▶

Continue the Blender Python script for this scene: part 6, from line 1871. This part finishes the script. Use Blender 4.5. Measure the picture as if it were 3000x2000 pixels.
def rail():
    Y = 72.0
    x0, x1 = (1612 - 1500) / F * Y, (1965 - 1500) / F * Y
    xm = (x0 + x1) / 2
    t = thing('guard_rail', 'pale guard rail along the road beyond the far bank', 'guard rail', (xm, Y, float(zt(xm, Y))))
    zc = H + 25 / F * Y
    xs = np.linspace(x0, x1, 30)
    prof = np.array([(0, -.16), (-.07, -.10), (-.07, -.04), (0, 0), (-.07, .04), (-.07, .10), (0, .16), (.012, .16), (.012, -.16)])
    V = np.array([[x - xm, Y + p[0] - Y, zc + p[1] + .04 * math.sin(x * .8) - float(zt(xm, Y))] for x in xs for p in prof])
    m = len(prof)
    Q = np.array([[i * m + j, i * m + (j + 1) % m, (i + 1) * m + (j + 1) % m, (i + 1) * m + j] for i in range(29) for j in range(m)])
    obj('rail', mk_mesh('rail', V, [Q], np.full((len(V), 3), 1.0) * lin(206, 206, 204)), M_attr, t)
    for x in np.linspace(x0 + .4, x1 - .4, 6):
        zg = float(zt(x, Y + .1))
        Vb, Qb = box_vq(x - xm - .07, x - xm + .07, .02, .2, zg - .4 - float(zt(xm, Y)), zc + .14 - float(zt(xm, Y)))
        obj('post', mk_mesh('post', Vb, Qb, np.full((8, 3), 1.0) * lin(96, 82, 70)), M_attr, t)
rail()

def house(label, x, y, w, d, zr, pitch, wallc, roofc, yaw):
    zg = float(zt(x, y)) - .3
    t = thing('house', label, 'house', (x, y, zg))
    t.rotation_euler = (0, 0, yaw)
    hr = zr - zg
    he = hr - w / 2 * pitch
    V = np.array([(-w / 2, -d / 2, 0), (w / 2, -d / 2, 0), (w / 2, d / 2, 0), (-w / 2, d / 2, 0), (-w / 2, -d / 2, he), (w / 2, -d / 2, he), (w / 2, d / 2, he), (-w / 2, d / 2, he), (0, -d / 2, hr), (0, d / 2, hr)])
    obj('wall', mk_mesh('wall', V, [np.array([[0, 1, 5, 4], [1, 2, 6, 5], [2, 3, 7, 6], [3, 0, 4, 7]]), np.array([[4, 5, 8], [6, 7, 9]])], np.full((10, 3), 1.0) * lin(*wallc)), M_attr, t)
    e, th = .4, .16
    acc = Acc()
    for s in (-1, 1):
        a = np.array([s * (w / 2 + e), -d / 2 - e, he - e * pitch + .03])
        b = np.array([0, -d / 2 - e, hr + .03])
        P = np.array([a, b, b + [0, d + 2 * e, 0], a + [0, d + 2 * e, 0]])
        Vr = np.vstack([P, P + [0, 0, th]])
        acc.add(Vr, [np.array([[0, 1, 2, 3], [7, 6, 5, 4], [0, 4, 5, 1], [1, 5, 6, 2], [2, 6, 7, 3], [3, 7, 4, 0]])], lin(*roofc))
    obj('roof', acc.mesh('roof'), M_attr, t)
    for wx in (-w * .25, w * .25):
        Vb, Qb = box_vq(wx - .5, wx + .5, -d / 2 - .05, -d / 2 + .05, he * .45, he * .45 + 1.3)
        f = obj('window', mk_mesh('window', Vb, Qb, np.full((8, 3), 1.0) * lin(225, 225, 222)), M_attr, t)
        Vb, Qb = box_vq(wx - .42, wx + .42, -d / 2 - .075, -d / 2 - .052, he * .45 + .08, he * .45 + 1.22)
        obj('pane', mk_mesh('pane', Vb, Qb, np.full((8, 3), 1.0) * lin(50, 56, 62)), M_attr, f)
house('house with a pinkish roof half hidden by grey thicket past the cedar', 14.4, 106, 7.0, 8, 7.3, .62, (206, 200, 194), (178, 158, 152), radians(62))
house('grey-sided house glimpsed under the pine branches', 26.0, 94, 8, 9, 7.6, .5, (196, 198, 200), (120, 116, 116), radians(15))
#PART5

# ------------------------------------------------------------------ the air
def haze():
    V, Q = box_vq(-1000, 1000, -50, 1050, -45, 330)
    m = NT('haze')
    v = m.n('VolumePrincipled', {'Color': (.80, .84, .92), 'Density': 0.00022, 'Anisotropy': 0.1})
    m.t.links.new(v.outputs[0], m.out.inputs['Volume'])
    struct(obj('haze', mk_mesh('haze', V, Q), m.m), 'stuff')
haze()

◀

Extract all of the data shown above and repeat it verbatim.

Continue the Blender Python script for this scene: part 6, from line 1871. This part finishes the script. Use Blender 4.5. Measure the picture as if it were 3000x2000 pixels.
def rail():
    Y = 72.0
    x0, x1 = (1612 - 1500) / F * Y, (1965 - 1500) / F * Y
    xm = (x0 + x1) / 2
    t = thing('guard_rail', 'pale guard rail along the road beyond the far bank', 'guard rail', (xm, Y, float(zt(xm, Y))))
    zc = H + 25 / F * Y
    xs = np.linspace(x0, x1, 30)
    prof = np.array([(0, -.16), (-.07, -.10), (-.07, -.04), (0, 0), (-.07, .04), (-.07, .10), (0, .16), (.012, .16), (.012, -.16)])
    V = np.array([[x - xm, Y + p[0] - Y, zc + p[1] + .04 * math.sin(x * .8) - float(zt(xm, Y))] for x in xs for p in prof])
    m = len(prof)
    Q = np.array([[i * m + j, i * m + (j + 1) % m, (i + 1) * m + (j + 1) % m, (i + 1) * m + j] for i in range(29) for j in range(m)])
    obj('rail', mk_mesh('rail', V, [Q], np.full((len(V), 3), 1.0) * lin(206, 206, 204)), M_attr, t)
    for x in np.linspace(x0 + .4, x1 - .4, 6):
        zg = float(zt(x, Y + .1))
        Vb, Qb = box_vq(x - xm - .07, x - xm + .07, .02, .2, zg - .4 - float(zt(xm, Y)), zc + .14 - float(zt(xm, Y)))
        obj('post', mk_mesh('post', Vb, Qb, np.full((8, 3), 1.0) * lin(96, 82, 70)), M_attr, t)
rail()

def house(label, x, y, w, d, zr, pitch, wallc, roofc, yaw):
    zg = float(zt(x, y)) - .3
    t = thing('house', label, 'house', (x, y, zg))
    t.rotation_euler = (0, 0, yaw)
    hr = zr - zg
    he = hr - w / 2 * pitch
    V = np.array([(-w / 2, -d / 2, 0), (w / 2, -d / 2, 0), (w / 2, d / 2, 0), (-w / 2, d / 2, 0), (-w / 2, -d / 2, he), (w / 2, -d / 2, he), (w / 2, d / 2, he), (-w / 2, d / 2, he), (0, -d / 2, hr), (0, d / 2, hr)])
    obj('wall', mk_mesh('wall', V, [np.array([[0, 1, 5, 4], [1, 2, 6, 5], [2, 3, 7, 6], [3, 0, 4, 7]]), np.array([[4, 5, 8], [6, 7, 9]])], np.full((10, 3), 1.0) * lin(*wallc)), M_attr, t)
    e, th = .4, .16
    acc = Acc()
    for s in (-1, 1):
        a = np.array([s * (w / 2 + e), -d / 2 - e, he - e * pitch + .03])
        b = np.array([0, -d / 2 - e, hr + .03])
        P = np.array([a, b, b + [0, d + 2 * e, 0], a + [0, d + 2 * e, 0]])
        Vr = np.vstack([P, P + [0, 0, th]])
        acc.add(Vr, [np.array([[0, 1, 2, 3], [7, 6, 5, 4], [0, 4, 5, 1], [1, 5, 6, 2], [2, 6, 7, 3], [3, 7, 4, 0]])], lin(*roofc))
    obj('roof', acc.mesh('roof'), M_attr, t)
    for wx in (-w * .25, w * .25):
        Vb, Qb = box_vq(wx - .5, wx + .5, -d / 2 - .05, -d / 2 + .05, he * .45, he * .45 + 1.3)
        f = obj('window', mk_mesh('window', Vb, Qb, np.full((8, 3), 1.0) * lin(225, 225, 222)), M_attr, t)
        Vb, Qb = box_vq(wx - .42, wx + .42, -d / 2 - .075, -d / 2 - .052, he * .45 + .08, he * .45 + 1.22)
        obj('pane', mk_mesh('pane', Vb, Qb, np.full((8, 3), 1.0) * lin(50, 56, 62)), M_attr, f)
house('house with a pinkish roof half hidden by grey thicket past the cedar', 14.4, 106, 7.0, 8, 7.3, .62, (206, 200, 194), (178, 158, 152), radians(62))
house('grey-sided house glimpsed under the pine branches', 26.0, 94, 8, 9, 7.6, .5, (196, 198, 200), (120, 116, 116), radians(15))
#PART5

# ------------------------------------------------------------------ the air
def haze():
    V, Q = box_vq(-1000, 1000, -50, 1050, -45, 330)
    m = NT('haze')
    v = m.n('VolumePrincipled', {'Color': (.80, .84, .92), 'Density': 0.00022, 'Anisotropy': 0.1})
    m.t.links.new(v.outputs[0], m.out.inputs['Volume'])
    struct(obj('haze', mk_mesh('haze', V, Q), m.m), 'stuff')
haze()